Vasarhelyi and Chin take other liberties in depicting Nyad’s 2013 swim. In one scene, for example, Nyad — who was nearly killed by jellyfish stings during one of her earlier unsuccessful attempts to complete the Cuba swim — experiences a dramatic close call with a shark. According to the World Open Water Swimming Assn., no such shark encounter occurred during the attempt.

Two women hug.

Annette Bening, left, and Jodie Foster in the movie “Nyad.”
(Kimberley French / Netflix)

In general, for a swim to be ratified by one of the sport’s two governing bodies, the World Open Water Swimming Assn. and the Marathon Swimmers Federation, rules must be clearly defined beforehand. On Nyad’s Cuba swim, no such rules were declared in advance, a point of later contention within the swimming community that the film omits.

Further, for a swim to be classified as “unassisted,” generally the swimmer cannot be touched or use any equipment. On her Cuba swim, Nyad used several pieces of equipment, including a specially designed jellyfish suit and a string of lights to help with navigation, and was incidentally touched at various points. The movie does not explore the nuances of such assistance or the potential ramifications for the swim’s official ratification.

The aftermath

In classic inspirational-sports-movie fashion, “Nyad” concludes with the triumphant climax of Nyad’s Cuba swim, re-creating the moment she stepped up to a microphone on Smathers Beach and, swollen and exhausted, told the cheering crowd, “You should never, ever give up. You’re never too old to chase your dreams.”

But while the film shows clips highlighting Nyad’s post-Cuba fame — the talk show appearances, the motivational speeches, the “Dancing With the Stars” stint — it avoids any mention of the ensuing controversy in the swimming community.

Two women smile and pose for a photograph.

Nyad, right, and Stoll photographed in Los Angeles on Aug. 25.
(Allen J. Schaben / Los Angeles Times)

In fact, within minutes of Nyad reaching Key West, questions were already roiling online swimming forums. Was Nyad really unassisted for all 53 hours in the water? Why did the GPS data show her speed surging around 31 hours into the swim? Why wasn’t the entire attempt recorded on video?

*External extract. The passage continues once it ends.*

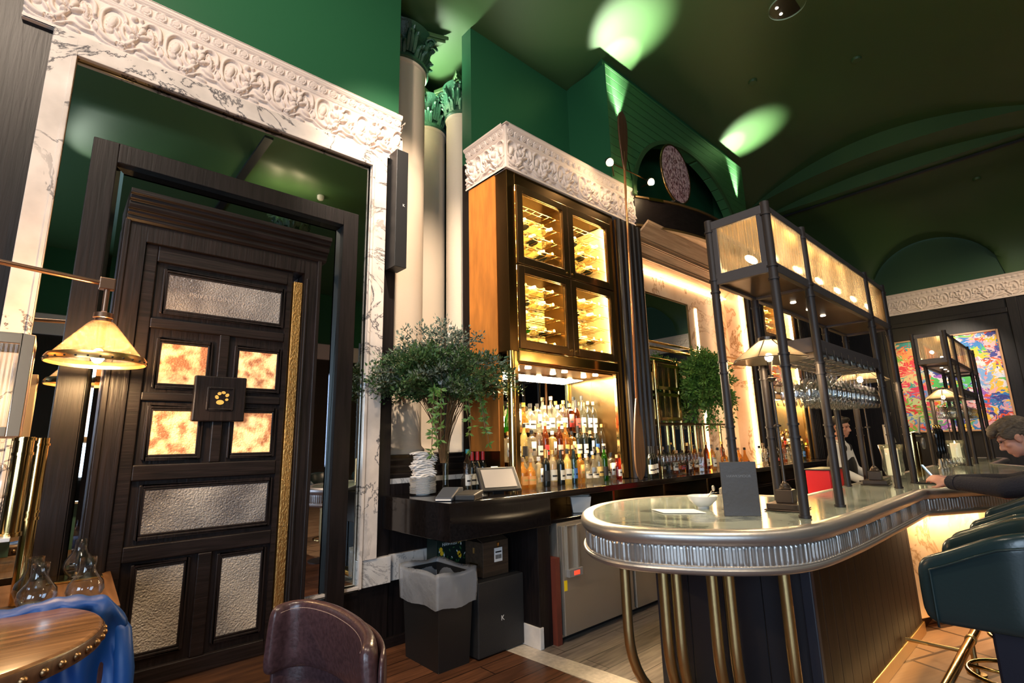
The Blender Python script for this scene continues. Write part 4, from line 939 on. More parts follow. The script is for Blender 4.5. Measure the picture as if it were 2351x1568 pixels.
# decanter, bottles near the till
def decanter(x, y, label):
    t = thing('decanter', label, 'decanter', (x, y, 1.12), 'cut-glass decanters by the till')
    obj('glass_body', MB().lathe([(0, 0), (.042, 0), (.045, .01), (.045, .11), (.03, .135), (.015, .15), (.014, .19), (.022, .195), (.018, .197), (0, .15)], (x, y, 1.12), 8), GLASS, t, bevel=.002)
    obj('stopper', MB().box((x-.019, y-.019, 1.322), (x+.019, y+.019, 1.36)).tube([(x, y, 1.295), (x, y, 1.325)], .011, 10), GLASS, t, bevel=.006)
decanter(2.58, 3.43, 'square-stoppered glass decanter beside the vase')
decanter(2.655, 3.40, 'glass decanter just left of the till, right of the stoppered one')
put_bottle(('tall', 'clear', 'white', 'teal'), (2.66, 3.52, 1.122), 'tall clear bottle with teal capsule standing behind the decanters', 'bottles behind the till')
for k, x in enumerate((2.74, 2.80, 2.86)):
    put_bottle(('wine', 'dark', 'cream', 'red'), (x, 3.56, 1.122), 'dark wine bottle with red capsule and white collar, %s of three behind the till' % ('leftmost', 'middle', 'rightmost')[k], 'bottles behind the till')
for k, (x, y) in enumerate(((4.62, 3.02), (4.72, 3.06), (4.82, 3.10))):
    put_bottle(('wine', 'dark', 'cream' if k != 2 else 'white', 'black'), (x, y, 1.122), 'dark green wine bottle with cream label before the near pilaster, %s of three' % ('leftmost', 'middle', 'rightmost')[k], 'wine bottles before the near pilaster', -.4)
single('tape_ring', MB().tube([(2.36+.045*math.cos(a_), 3.02+.045*math.sin(a_), 1.135) for a_ in np.linspace(-.3, PI+.3, 14)], .014, 8), mat('clear_grey_plastic', (.4, .4, .42), .3), 'curved grey plastic ring lying on the counter between reader and till', 'ring', smooth=True)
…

“I’m an absolutely aboveboard person who never cheated on anything in my whole life,” Nyad told the New York Times less than a week after the swim, adding, “They have every right to ask all these questions, and we have every intention to honor the accurate information.”

Ten years later, in the wake of the independent World Open Water Swimming Assn. report released in late 2022, many of those who initially doubted the validity of Nyad’s swim have come around. Others, however, still harbor questions, pointing to significant gaps in the observers’ logs, the ill-defined rules and other discrepancies in how the swim was conducted.

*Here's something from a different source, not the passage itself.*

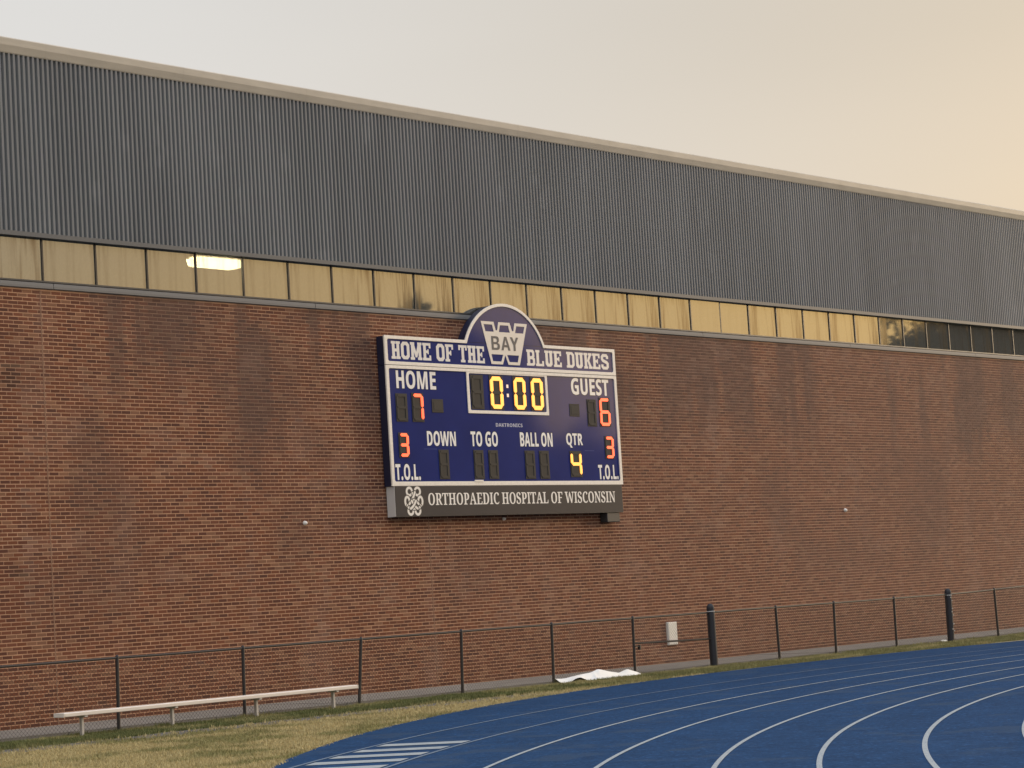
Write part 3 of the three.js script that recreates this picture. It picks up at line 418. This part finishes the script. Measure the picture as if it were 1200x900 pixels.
// ------------------------------------------------------------------ small things on and by the wall
{
  const u = thing('utility_box', 'white metal cabinet low on the brick wall behind the fence', 'cabinet', [41.065, 0.44, 0]);
  const w = std(0.7, 0.67, 0.61, 0.5); part('cabinet_body', rbox(-0.165, 0.165, 0, 0.51, 0.0, 0.06, 0.01), w, u); part('cabinet_door', rbox(-0.15, 0.15, 0.02, 0.49, 0.0605, 0.07, 0.004), w, u); part('latch', rbox(0.1, 0.12, 0.23, 0.27, 0.0705, 0.08, 0.003), w, u);
  const fix = (x, y, label, s) => { const t = thing('wall_light', label, 'wall light', [x, y, 0], 0, 'small round fittings on the brick wall'); part('flange', new THREE.CylinderGeometry(0.05 * s, 0.055 * s, 0.02, 16).rotateX(Math.PI / 2).translate(0, 0, 0.012), std(0.74, 0.7, 0.64, 0.5), t); part('lamp_dome', new THREE.LatheGeometry([[0, 0.045], [0.022, 0.042], [0.038, 0.03], [0.046, 0.012], [0.047, 0]].map(([a, b]) => new THREE.Vector2(a * s, b)), 18).rotateX(Math.PI / 2).translate(0, 0, 0.02), std(0.82, 0.78, 0.72, 0.4), t); };
  fix(30.04, 3.348, 'small white round fitting on the brick wall left of the scoreboard', 0.8); fix(35.68, 3.34, 'small pale round fitting on the wall right under the scoreboard', 0.7); fix(48.45, 3.36, 'small white round fitting on the brick wall right of the scoreboard', 0.9);
  const cable = new THREE.TubeGeometry(new THREE.CatmullRomCurve3([[22.28, 0.86, 0.03], [22.36, 0.72, 0.02], [22.46, 0.6, 0.02], [22.44, 0.48, 0.03]].map((p) => new THREE.Vector3(...p))), 16, 0.014, 6);
  const cm = new THREE.Mesh(cable, std(0.06, 0.05, 0.045, 0.6)); cm.name = numbered('cable_end'); cm.userData = { label: 'short dark cable end hanging from the wall behind the bench end', category: 'cable' }; scene.add(cm); shadows(cm);
  const lg = new THREE.IcosahedronGeometry(0.07, 1), lp = lg.attributes.position; for (let i = 0; i < lp.count; i++) { const k = 0.7 + 0.6 * hash(Math.round(lp.getX(i) * 999), Math.round(lp.getY(i) * 999), Math.round(lp.getZ(i) * 999)); lp.setXYZ(i, lp.getX(i) * k * 1.3, Math.max(-0.02, lp.getY(i) * k * 0.6), lp.getZ(i) * k); } lg.computeVertexNormals();
  const lit = new THREE.Mesh(lg, std(0.68, 0.64, 0.56, 0.8)); lit.name = numbered('paper_litter'); lit.position.set(48.3, 0.03, 2.62); lit.userData = { label: 'crumpled scrap of white litter at the track edge by the far padded post', category: 'litter' }; scene.add(lit); shadows(lit);
}

// ------------------------------------------------------------------ grass
{
  const blade = (n, h, spread, w) => { const pos = [], idx = []; for (let k = 0; k < n; k++) { const a = rnd() * 6.283, x = rr(-spread, spread), z = rr(-spread, spread), hh = h * rr(0.5, 1.1), lx = Math.cos(a) * hh * rr(0.1, 0.6), lz = Math.sin(a) * hh * rr(0.1, 0.6), b = pos.length / 3, c = Math.cos(a + 1.57) * w, s = Math.sin(a + 1.57) * w; pos.push(x - c, 0, z - s, x + c, 0, z + s, x + lx * 0.4 + c * 0.7, hh * 0.6, z + lz * 0.4 + s * 0.7, x + lx, hh, z + lz); idx.push(b, b + 1, b + 2, b, b + 2, b + 3); } const g = new THREE.BufferGeometry(); g.setAttribute('position', new THREE.Float32BufferAttribute(pos, 3)); g.setIndex(idx); g.computeVertexNormals(); return g; };
  const scatter = (name, label, count, pick, geo, tint) => {
    const mesh = new THREE.InstancedMesh(geo, new THREE.MeshStandardMaterial({ color: 0xffffff, roughness: 0.95, side: THREE.DoubleSide }), count), M = new THREE.Matrix4(), Q = new THREE.Quaternion(), U = new THREE.Vector3(0, 1, 0), c = new THREE.Color(); let k = 0, tries = 0;
    while (k < count && tries++ < count * 40) { const p = pick(); if (!p) continue; const s = p[2]; M.compose(new THREE.Vector3(p[0], 0.004, p[1]), Q.setFromAxisAngle(U, rnd() * 6.283), new THREE.Vector3(s, s * rr(0.7, 1.2), s)); mesh.setMatrixAt(k, M); mesh.setColorAt(k, c.setRGB(...tint(p[0], p[1]))); k++; }
    mesh.count = k; mesh.name = name; mesh.userData = { label, category: 'grass', kind: 'stuff' }; mesh.castShadow = mesh.receiveShadow = true; scene.add(mesh);
  };
  const X = () => rr(14, 62);
  const startZ = (x) => mix(2.95, 2.7, smooth(30, 40, x)) + 0.25 * (fbm(x * 1.3, 1, 221) - 0.5);
  scatter('green_grass', 'strip of short green grass growing along the fence', 60000, () => { const x = X(), z = rr(2.35, 5.2), [, g] = field(x, z); if (z < startZ(x) || onTrack(x, z - 0.16 * fbm(x * 3, 2, 225) * rnd()) || rnd() > (g * (0.3 + 0.95 * fbm(x * 1.6, z * 1.6, 222))) * (x > 36 ? 0.35 + 0.9 * smooth(0.4, 0.6, fbm(x * 0.9, z * 1.4, 227)) : 1)) return null; return [x, z, 0.6 + 1.1 * rnd() * rnd() + 0.5 * smooth(0.6, 0.75, fbm(x * 2.5, z * 2.5, 228))]; }, blade(7, 0.05, 0.05, 0.0042),
    (x, z) => { const n = fbm(x * 1.2, z * 1.5, 223), dry = smooth(0.45, 0.7, n) * 0.7 + smooth(30, 40, x) * 0.4, k = rr(0.75, 1.2), c = mix3([0.115, 0.125, 0.038], [0.36, 0.3, 0.13], clamp(dry + rr(-0.15, 0.15))); return c.map((q) => q * k); });
  scatter('dry_grass', 'mown straw coloured grass between the gravel strip and the track', 60000, () => { const x = rr(13, 36), z = rr(4.6, 17), [d] = field(x, z); if (onTrack(x, z - 0.16 * fbm(x * 3, 2, 225) * rnd()) || rnd() > (d + 0.14) * (0.5 + 0.7 * fbm(x * 1.6, z * 1.6, 224))) return null; return [x, z, 0.6 + 1.1 * rnd() * rnd() + 0.6 * smooth(0.62, 0.75, fbm(x * 2.5, z * 2.5, 229))]; }, blade(7, 0.042, 0.055, 0.0042),
    (x, z) => { const n = fbm(x * 0.9, z * 1.1, 226), g = smooth(0.5, 0.68, n) * 0.75, k = rr(0.75, 1.2), c = mix3([0.47, 0.375, 0.18], [0.2, 0.19, 0.065], clamp(g + rr(-0.15, 0.2))); return c.map((q) => q * k); });
}

// ------------------------------------------------------------------ trees across the track, seen mirrored in the glass
function leafCrown(cx, cy, cz, rx, ry, rz, n, size, s) {
  const pos = [], nor = []; const blobs = Array.from({ length: 14 }, (_, i) => { const a = hash(i, 1, s) * 6.283, e = hash(i, 2, s) * 2 - 1, q = Math.sqrt(1 - e * e) * 0.62; return [cx + Math.cos(a) * q * rx, cy + e * 0.62 * ry, cz + Math.sin(a) * q * rz, 0.34 + 0.22 * hash(i, 3, s)]; });
  for (let i = 0; i < n; i++) {
    const b = blobs[Math.floor(rnd() * blobs.length)], a = rnd() * 6.283, e = rnd() * 2 - 1, q = Math.sqrt(1 - e * e), rad = b[3] * (0.55 + 0.5 * Math.sqrt(rnd())), x = b[0] + Math.cos(a) * q * rad * rx, y = b[1] + e * rad * ry, z = b[2] + Math.sin(a) * q * rad * rz;
    const u = new THREE.Vector3(rnd() - 0.5, rnd() - 0.5, rnd() - 0.5).normalize().multiplyScalar(size * rr(0.5, 1.2)), v = new THREE.Vector3(rnd() - 0.5, rnd() - 0.5, rnd() - 0.5).cross(u).normalize().multiplyScalar(size * rr(0.3, 0.7)), nn = u.clone().cross(v).normalize();
    pos.push(x - u.x, y - u.y, z - u.z, x + v.x, y + v.y, z + v.z, x + u.x, y + u.y, z + u.z, x - u.x, y - u.y, z - u.z, x + u.x, y + u.y, z + u.z, x - v.x, y - v.y, z - v.z); for (let k = 0; k < 6; k++) nor.push(nn.x, nn.y, nn.z);
  }
  const g = new THREE.BufferGeometry(); g.setAttribute('position', new THREE.Float32BufferAttribute(pos, 3)); g.setAttribute('normal', new THREE.Float32BufferAttribute(nor, 3)); return g;
}
const bark = std(0.1, 0.08, 0.06, 0.95), leafMat = new THREE.MeshStandardMaterial({ color: new THREE.Color().setRGB(0.088, 0.115, 0.055), roughness: 0.9, side: THREE.DoubleSide });
function tree(label, x, z, h, w, s) {
  const t = thing('broadleaf_tree', label, 'tree', [x, 0, z], 0, 'trees across the track');
  const seg = [[0, 0.42], [h * 0.25, 0.32], [h * 0.5, 0.22], [h * 0.85, 0.06]].map(([y, r]) => new THREE.Vector2(r * h / 18, y)), g = [new THREE.LatheGeometry(seg, 8).toNonIndexed()];
  for (let k = 0; k < 7; k++) { const a = k * 2.4 + s, y = h * (0.28 + 0.06 * k); g.push(bar([0, y, 0], [Math.cos(a) * w * 0.6, y + h * 0.18, Math.sin(a) * w * 0.6], 0.09, 5).toNonIndexed()); }
  part('trunk', mergeGeometries(g), bark, t); part('crown', leafCrown(0, h * 0.58, 0, w, h * 0.42, w, 9000, 0.5, s), leafMat, t);
}
tree('tall broadleaf tree across the track, its top mirrored in windows left of the crest', 99.6, 60, 21.5, 4.2, 3);
tree('broad tree across the track mirrored where the dark right windows begin', 151.2, 60, 19.2, 4.6, 11);
tree('tall broadleaf tree across the track mirrored midway along the dark right windows', 162, 62, 28, 6.3, 17);
tree('tallest broadleaf tree across the track, next to last of the mirrored row', 171, 61, 30, 7.5, 23);
tree('large broad tree across the track mirrored in the dark windows at right edge', 181, 62, 29, 8, 29);
{ // the wood behind them
  const crown = leafCrown(0, 0, 0, 1, 1, 1, 700, 0.13, 41), list = [];
  for (let x = 66; x < 205; x += 3.4) { const z = 66 + 5 * fbm(x * 0.05, 1, 230) + rr(-2, 2), h = (x < 92 ? 16 : x < 106 ? 15.5 : x < 125 ? 13.2 : x < 156 ? 13.5 : 19) * rr(0.84, 1.05); list.push([x + rr(-1, 1), h * 0.6, z, 3.6 * rr(0.8, 1.2), h * 0.42]); list.push([x + rr(-1, 1), h * 0.3, z + 1, 3.8, h * 0.32]); }
  const wood = new THREE.InstancedMesh(crown, leafMat, list.length), M = new THREE.Matrix4(); list.forEach(([x, y, z, w, h], i) => { M.makeRotationY(rnd() * 6.28).scale(new THREE.Vector3(w, h, w)); M.setPosition(x, y, z); wood.setMatrixAt(i, M); });
  wood.name = 'distant_wood'; wood.userData = { label: 'dark line of woodland across the track, mirrored in the scoreboard face', category: 'wood', kind: 'stuff' }; wood.castShadow = wood.receiveShadow = true; scene.add(wood);
}

renderer.render(scene, camera);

After insisting for years that the swim be considered unassisted, Nyad told The Times in August she would now accept ratification as an assisted swim.

“We didn’t want an asterisk next to the swim,” she said. “But if anybody wants to ratify it now and stamp it assisted, we can accept it. Because we did it fair and square, no help in any way.”

Vasarhelyi says such relatively esoteric debates over rules and procedures within the swimming community are ultimately outside the bounds of the uplifting story “Nyad” sets out to tell.

“Our film is not about a record,” she says. “Our film is not about how many times someone was touched. It’s about how a woman woke up at 60 and realized she wasn’t finished, even though the world may be finished with her.”